Un buon olio si valuta dalla maggiore o minore intensità, lata da tre elementi fase, il fruttato ovvero il profumo, l’amaro e il piccante. C’è gente che giudica sbrigativamente in modo negativo un olio che pizzica il palato o brucia un po’ la lingua, ma si tratta di inesperti che pretendono di sapere e ai quali si può vendere, con loro grande soddisfazione, un olio scarso e magari “miscatu”, cioè con aggiunta di olio di semi o di olio vecchio.
Si tenga presente che il colore è del tutto ininfluente nel valutare la qualità, perché esso cambia costantemente, (olio verde chiaro, giallo, verde scuro, marrone ecc.)sia in rapporto alla luce che alla conservazione, che alla contrada di provenienza: anche la densità non è fondamentale: ci sono oli ben sedimentati, con la morca che, dopo qualche mese si deposita sul fondo e che bisogna togliere travasando, e oli che ancora presentano residui di molitura, che alcuni preferiscono mantenere.
Olive sane, molitura accurata e conservazione sono i tre elementi che qualificano l’olio: la conservazione è affidata anch’essa a tre elementi di base, l’aria, la luce e il calore.
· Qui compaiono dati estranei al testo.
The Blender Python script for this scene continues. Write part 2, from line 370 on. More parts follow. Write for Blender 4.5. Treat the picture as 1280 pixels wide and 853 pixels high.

L’aria è nemica dell’olio, ne disperde il profumo e ne modifica il sapore: è preferibile conservare l’olio in bidoni d’acciaio che abbiano un rubinetto nella parte inferiore, in modo che, al momento del trasferimento in bottiglia non si introduca aria nel contenitore, ma è anche importante preservare l’olio al buio, lontano da fonti di luce e di calore, tenuto conto che la temperatura ideale non dovrebbe scendere sotto i cinque gradi né andare oltre i 25.
Non ci inoltreremo su note tecniche legate alla presenza di polifenoli e alle varietà di alberi di olivi presenti: senza dubbio il re degli ulivi è il cerasuolo. Una nota merita anche il tipo di potatura: nel trapanese è tipica la potatura bassa, in modo da facilitare la raccolta.
Un buon olio extravergine di oliva non deve avere più dello 0,8 di acidità e la qualità dell’olio va anche valutata sulla base di questo elemento, a partire dal tasso minimo, che è dello 0,2, cioè un olio leggerissimo che non dovrebbe causare disturbi di alcun tipo, ma solo vantaggi nutritivi e degustativi. L’olio vergine ha, come quello extravergine un grado di acidità valutabile dallo 0,8 a due gradi, il resto è da rettificare, cioè da affidare a macchinari che sono in grado di far diventare appetibile, colorato e profumato anche l’olio più “fitusu”.
E allora, visto che abbiamo la fortuna di crescere in una terra in cui con l’olio ci si può fare il bagno, ci si può preparare a gustare quella che è una delle sette meraviglie della natura, la “muffuletta caura cunsata cu l’ogghiu appena nisciutu r’a macina”. (schiacciata calda condita con olio appena uscito dal frantoio), magari con un pizzico di sale e pepe.